_PROBLEM_.
Set the listing down unchanged, minus every embedded image.
--- Start ---
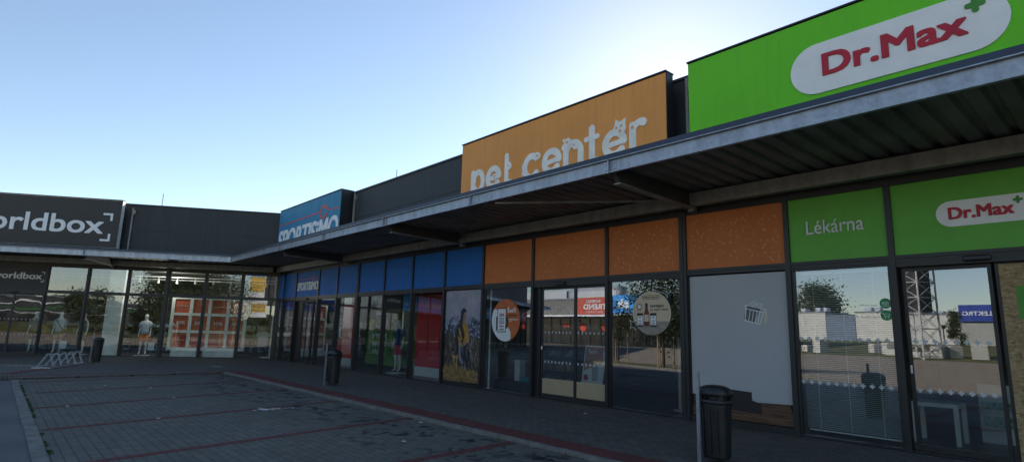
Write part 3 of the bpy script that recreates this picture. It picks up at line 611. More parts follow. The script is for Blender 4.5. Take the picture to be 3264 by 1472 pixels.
# sports shop
sg = sign_box(FA, -26.70, -20.36, 4.55, 6.74, 'teal blue sports shop sign with white SPORTISIMO letters and red swoosh at the corner', BLS, n1=.56, n0=.06, legs=False)
make(text_mb('SPORTISiMO', -26.62, -20.42, 4.80, 5.80, .56, .575, bold=.025, shear=.12, space=.95), 'lettering', LETW, sg)
def swoosh(cx, cy, s, l, r, n):
    m = MB(); m.stroke([(l, cy + .02 * s), (cx - .55 * s, cy + .1 * s)], .06 * s, n, n + .004, cap=False); m.stroke([(cx + .5 * s, cy + .10 * s), (r, cy + .02 * s)], .06 * s, n, n + .004, cap=False)
    m.ring(cx, cy + .05 * s, .33 * s, .48 * s, n, n + .006, math.radians(20), math.radians(165), seg=14, sy=.72); m.ring(cx, cy + .05 * s, .33 * s, .48 * s, n, n + .007, math.radians(195), math.radians(345), seg=14, sy=.72)
    m.poly([(cx - .5 * s, cy), (cx - .30 * s, cy + .24 * s), (cx - .1 * s, cy + .34 * s), (cx - .34 * s, cy + .06 * s)], n, n + .005); m.poly([(cx - .3 * s, cy - .35 * s), (cx + .05 * s, cy - .22 * s), (cx + .36 * s, cy + .04 * s), (cx + .2 * s, cy - .26 * s)], n, n + .005); return m
make(swoosh(-21.85, 6.02, .80, -26.5, -20.45, .56), 'swoosh', REDL, sg)
s2 = thing('shop_sign', FA, (-24.1, 2.9, .03), 'small white SPORTISIMO lettering with red swoosh on blue panel over the sports shop door', 'sign')
make(text_mb('SPORTISiMO', -25.17, -22.99, 3.03, 3.40, .03, .05, bold=.03, shear=.12, space=.95), 'lettering', WHITE, s2); make(swoosh(-23.5, 3.5, .30, -25.1, -23.0, .03), 'swoosh', REDL, s2)
# worldbox
sg = sign_box(FB, -13.55, -6.88, 4.70, 6.86, 'black worldbox sign with pale lettering and corner brackets above the left wing canopy', SIGNBLK, n0=.28, edge=mat('pale_sign_edge', (.82, .80, .76), .5))  # cream edge paint stands for the bright light along the sign side
make(text_mb('worldbox', -12.95, -7.50, 5.29, 6.12, .55, .57, bold=.02), 'lettering', LETW, sg, F=FB)
m = MB()
for (c, d_) in ((6.25, -1), (4.99, 1)): m.box(-7.58, -7.19, min(c, c + .09 * d_), max(c, c + .09 * d_), .55, .565); m.box(-7.28, -7.19, min(c + .091 * d_, c + .34 * d_), max(c + .091 * d_, c + .34 * d_), .55, .565)
for (c, d_) in ((6.25, -1), (4.99, 1)): m.box(-13.3, -12.95, min(c, c + .09 * d_), max(c, c + .09 * d_), .55, .565)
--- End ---
_ANSWER FOR THE TASK_.
Write part 3 of the bpy script that recreates this picture. It picks up at line 611. More parts follow. The script is for Blender 4.5. Take the picture to be 3264 by 1472 pixels.
# sports shop
sg = sign_box(FA, -26.70, -20.36, 4.55, 6.74, 'teal blue sports shop sign with white SPORTISIMO letters and red swoosh at the corner', BLS, n1=.56, n0=.06, legs=False)
make(text_mb('SPORTISiMO', -26.62, -20.42, 4.80, 5.80, .56, .575, bold=.025, shear=.12, space=.95), 'lettering', LETW, sg)
def swoosh(cx, cy, s, l, r, n):
    m = MB(); m.stroke([(l, cy + .02 * s), (cx - .55 * s, cy + .1 * s)], .06 * s, n, n + .004, cap=False); m.stroke([(cx + .5 * s, cy + .10 * s), (r, cy + .02 * s)], .06 * s, n, n + .004, cap=False)
    m.ring(cx, cy + .05 * s, .33 * s, .48 * s, n, n + .006, math.radians(20), math.radians(165), seg=14, sy=.72); m.ring(cx, cy + .05 * s, .33 * s, .48 * s, n, n + .007, math.radians(195), math.radians(345), seg=14, sy=.72)
    m.poly([(cx - .5 * s, cy), (cx - .30 * s, cy + .24 * s), (cx - .1 * s, cy + .34 * s), (cx - .34 * s, cy + .06 * s)], n, n + .005); m.poly([(cx - .3 * s, cy - .35 * s), (cx + .05 * s, cy - .22 * s), (cx + .36 * s, cy + .04 * s), (cx + .2 * s, cy - .26 * s)], n, n + .005); return m
make(swoosh(-21.85, 6.02, .80, -26.5, -20.45, .56), 'swoosh', REDL, sg)
s2 = thing('shop_sign', FA, (-24.1, 2.9, .03), 'small white SPORTISIMO lettering with red swoosh on blue panel over the sports shop door', 'sign')
make(text_mb('SPORTISiMO', -25.17, -22.99, 3.03, 3.40, .03, .05, bold=.03, shear=.12, space=.95), 'lettering', WHITE, s2); make(swoosh(-23.5, 3.5, .30, -25.1, -23.0, .03), 'swoosh', REDL, s2)
# worldbox
sg = sign_box(FB, -13.55, -6.88, 4.70, 6.86, 'black worldbox sign with pale lettering and corner brackets above the left wing canopy', SIGNBLK, n0=.28, edge=mat('pale_sign_edge', (.82, .80, .76), .5))  # cream edge paint stands for the bright light along the sign side
make(text_mb('worldbox', -12.95, -7.50, 5.29, 6.12, .55, .57, bold=.02), 'lettering', LETW, sg, F=FB)
m = MB()
for (c, d_) in ((6.25, -1), (4.99, 1)): m.box(-7.58, -7.19, min(c, c + .09 * d_), max(c, c + .09 * d_), .55, .565); m.box(-7.28, -7.19, min(c + .091 * d_, c + .34 * d_), max(c + .091 * d_, c + .34 * d_), .55, .565)
for (c, d_) in ((6.25, -1), (4.99, 1)): m.box(-13.3, -12.95, min(c, c + .09 * d_), max(c, c + .09 * d_), .55, .565)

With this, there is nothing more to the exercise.